Judges and the adversarial system

Central to changing attitudes within the court system is changing the attitudes of the judges themselves. There was much debate in both panel sessions about the need for high-quality judges who are more vocal, and willing to intervene and take robust case management decisions. In our current adversarial system judges are often in a ‘referee’ position as they oversee two parties arguing their respective cases.

In civil court cases where one party makes an allegation that the complaint is vexatious, the burden is on the individual to come to apply to strike out the claim and to prove that it is vexatious.

Paul Infield referred to the field of family law in which judges are moving towards a more inquisitorial-type system, something which is much more common on the continent.

Police and civil courts

Sir Keir identified there needs to be a much better overlap between the civil and criminal courts. The police officer in charge of Claire Waxman’s case outlined the frustration he experienced at being unable to assist Claire when her stalker was bringing vexatious civil complaints against her.

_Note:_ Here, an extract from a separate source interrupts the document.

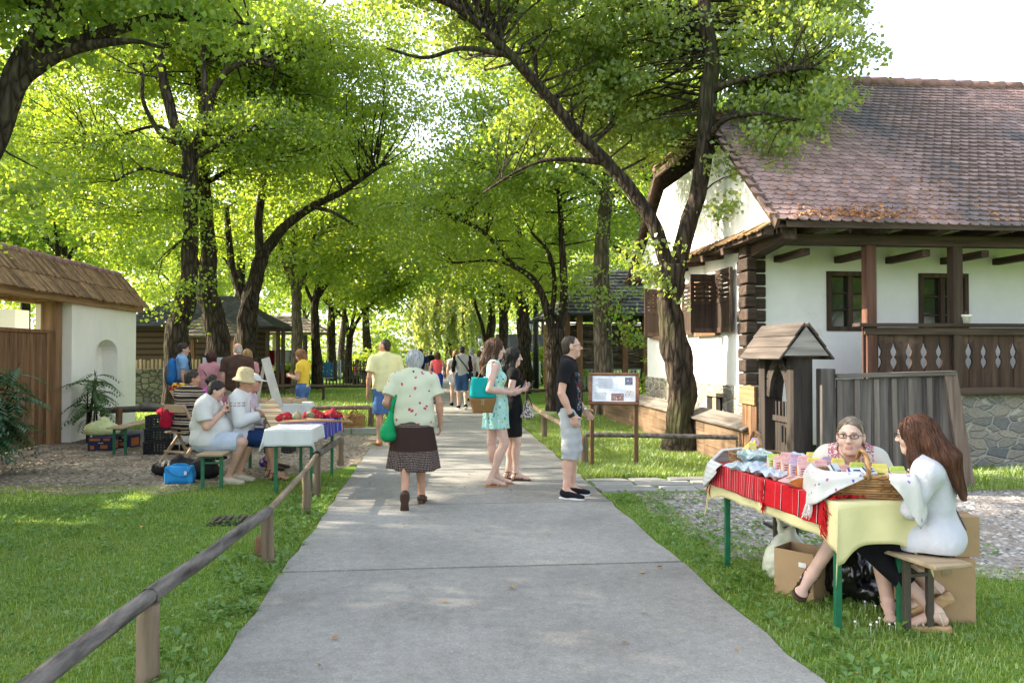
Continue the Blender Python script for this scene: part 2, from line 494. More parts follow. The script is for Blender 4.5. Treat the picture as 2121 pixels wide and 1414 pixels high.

He said the police have no right to address the civil court if they are not an ‘interested party’. He asked if it would be possible to make a recommendation in any new victims’ law that where there is a criminal case ongoing or restraining order in existence, the police could apply for the right to address the civil or family court. ACC Shewan responded that more work needs to be done to explore what right the police have to address the courts and how they can utilise it appropriately.

Sir Keir said that whilst the ability for police to be able to make the court aware of criminal proceedings is a good thing, he would be concerned that this could potentially let judges ‘off the hook’ and that judges should be making proactive judgements on whether a case is vexatious.